After some false starts — and a childhood as an undiagnosed dyslexic and "king of negative thinking" — Winkler earned a bachelor’s degree from Emerson College and a master’s degree from the Yale School of Drama. Then he moved to California, where he landed a part as a tube of toothpaste in a commercial, then guest roles on The Mary Tyler Moore Show and The Bob Newhart Show. In 1973 Winkler received the biggest break of his career when he was cast as Arthur Fonzarelli on what would become one of the most successful shows in television history.
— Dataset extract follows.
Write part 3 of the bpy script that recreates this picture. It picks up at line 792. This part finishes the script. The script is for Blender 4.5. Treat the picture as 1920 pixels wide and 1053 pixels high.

He has since acted in several movies, gained a star on the Hollywood Walk of Fame, and become a director, producer, and activist whose work has been honored with numerous awards, including the United Nations Peace Prize and the B’Nai B’rith Champion of Youth Award.

Winkler shared some of his wisdom with the class of 2000 during the College’s 105th Commencement on May 13. "I stand before you being mostly who I want to be, and I say mostly because it is astounding to me how ongoing the process is," Winkler told the 1,325 graduates and their guests at the somewhat shortened (rain threatened, but didn’t materialize) ceremony at Butterfield Stadium. "Unless [you] align [yourself] mentally, physically, and spiritually, then becoming who you want to be is almost unobtainable."

Winkler reminded the graduates that the process of self-discovery evolves slowly and lasts a lifetime. "Every one of you has a greatness inside of you," he said. "It is your job to dig down deep, find out what it is, and then give it to the world as a gift."

The ceremony began with chairman of the board of trustees Herman E. Muller Jr. ’51 welcoming the new graduates to the fold of Ithaca alumni. Senior class president John Walsh (below right) gave a rousing talk filled with memories of his and his classmates’ four years at Ithaca as well as some cautions. "Striving for knowledge and perfection is admirable," he said, "but have the courage to maintain your personal identity. Put your emphasis on the qualities that define our individual personalities and contribute to our harmonious diversity." Walsh and class treasurer Alex Walton then presented President Peggy Ryan Williams with the class gift of $8,580.

President Williams spoke of the inscription on the traditional graduates’ medallions. This year’s medallions bore a quote by American novelist Edith Wharton: "There are two ways of spreading light: to be the candle or the mirror that reflects it."

"Each of you has lived this quotation here at Ithaca College," Williams said. "Through your character and your actions, you have shaped the nature of this College in your various roles as leaders in some dimensions of your life here and as mirrors or informed followers in other dimensions of your College experience. In all of these, each of you has discovered and shared your voice, your gifts, and your passions.

"Ithaca College has been the place to practice being the candle and the mirror — a place to learn the difference between these important roles as well as a place to learn which role suits you better in any given situation. Whether it be the candle or the mirror, each role has an effect on the whole community."